The next problem, is monitoring daily. For preference, you'd want to scan a barcode next to each connection as the measurements are made each day, and have an alert on any connection that reaches its intended charge (so the wire can be detached). Not sure how to instrument that, but with 400 wires, it's gotta be organized, or your corrosion won't stop. A detached wire means at least one zero-current measurement to be logged against that barcode.

The measurements kept in a log (and maybe imported into a spreadsheet) will be subject to inspection, of course.

Then, there's the battery issue: you'll want to top up any weak battery (maybe take a wheelbarrow of fresh batteries on the inspection tour and do some swaps), so the DC/DC comverter will want a pilot light to show 'battery good'. It might be useful to log the input and output voltages at the convertar, separately. Some kind of quick-connect (Anderson powerpole connector?) for the batteries is recommended, because a polarity error is a BAD thing. So is a loose connection.

I'm thinking a box around the DC converter, with an accessible terminal strip, screw down on each wire (and probe point exposure). If the DC converter handles 150A (Vicor BCM3814V60E10A5C02), and takes four 12V batteries in series, you'd want to allow for 50 to 100W of heatsinking as well as ventilation around the sense resistors. And, you'll want several such boxes.

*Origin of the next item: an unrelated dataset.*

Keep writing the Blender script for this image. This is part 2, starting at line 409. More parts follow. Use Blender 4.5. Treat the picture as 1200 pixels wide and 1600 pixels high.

If this was gonna be done often, the boxes ought to be elaborate enough to do their own monitoring, and you'd just check the logs into your laptop on each inspection...

Reply to
whit3rd

cheap dc-dc set for 9V, add a resistor and pnp to limit current?

formatting link

ESP8266 wifi modules are a

Reply to
Lasse Langwadt Christensen

Holding up construction might be expensive; it's easy to heatsink a few two-horsepower 97% efficient converters, and power resistors are cheap, self-heatsinking. Four hundred heatsinked PNP limiters? Not so quick an assembly project.

Reply to
whit3rd

shouldn't need a heatsink, the PNP doesn't dissipate any significant power it just pulls up the feedback pin so the DC-DC reduces the output voltage

Reply to
Lasse Langwadt Christensen

That's one (or a few) buck converter we're suggesting, to be shared among CL circuits and stations.

--
 Thanks, 
    - Win
Reply to
Winfield Hill

How about a switching regulator set up as a current source with a switch to yank the FB pin to the input (or some voltage above Vref) if Vout>9V?